Out there, 10,414 kms away it is just past dawn. In my minds eye I can see the fishermen perched silently on a rock awaiting the pull on their old wooden fishing rods. I can see the old man, a westerner, with skin so brown it reminds me of my Dad’s old leather shoes. He is running steadily past me, he doens’t stop to rest he just keeps going. He reminds me of Forrest Gump and I want to talk to him, I want to hear his story. How long has he been here, why is he here and how does he run in this dead heat. I never did get to talk to him but I imagine he is stored in my memory banks now. A conversation I never had that I will regret not having the courage to start.
Every morning before they woke, I watched the sunrise. I had trained myself to get up and watch it. Some mornings it was cloudy, some mornings I sat on the swing and sang to myself, other mornings I just listened to the world around me waking up. There was one morning I cried, there wasn’t a cloud in the sky and it was just seconds past 6am when the sun started her journey. She appeared small and bright on the horizon, slowly at first like a ballerina stretching her arms. Before I knew it, I was staring at a large fire ball.
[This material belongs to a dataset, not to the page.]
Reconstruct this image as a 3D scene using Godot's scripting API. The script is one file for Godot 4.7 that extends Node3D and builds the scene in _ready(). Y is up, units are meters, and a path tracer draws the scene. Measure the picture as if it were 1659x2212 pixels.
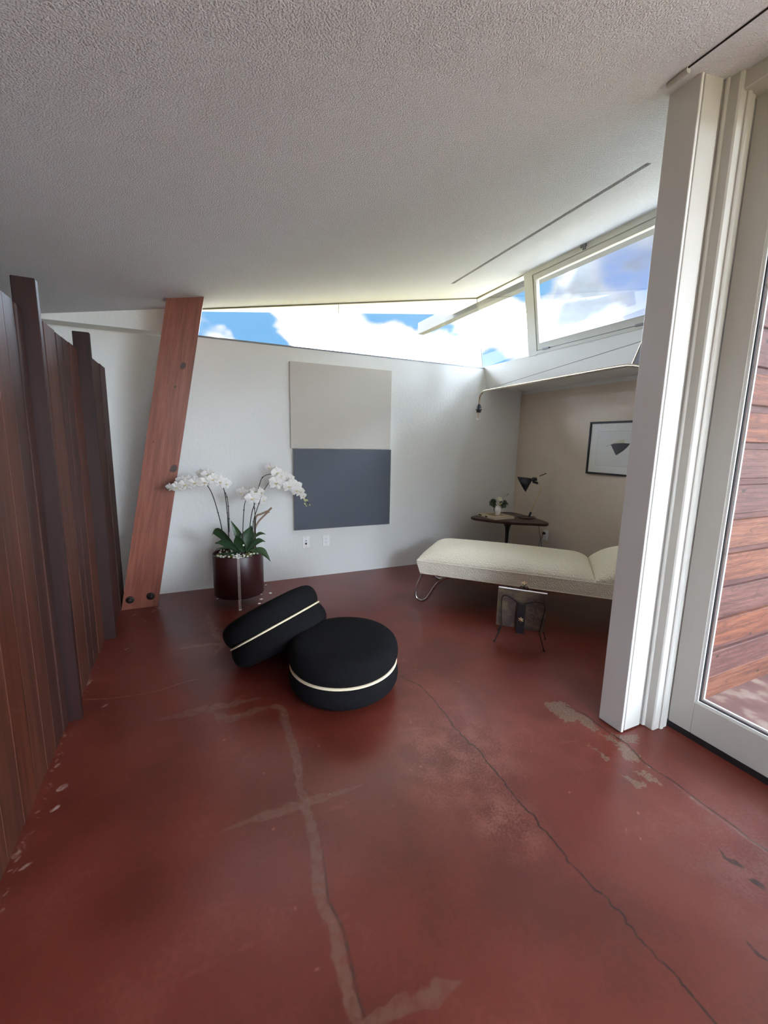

The most beautiful orange I had ever seen. The world as we know it isn’t always the way it is and sometimes we don’t even realise how fast time is passing us by. I knew that we would be home in a few days and that life would return to normal, but sitting there with my toes in the soft sand. I could feel myself getting angry that I had been wasting time. I needed to figure out what I wanted to do with my life but I didn’t want to be anywhere but here and I didn’t want to think about anything from the past or anything from the future, I let my mind settle and I started to cry.
After some time I went back inside, it was just past 6am, it was getting warm and I was alone in a double bed.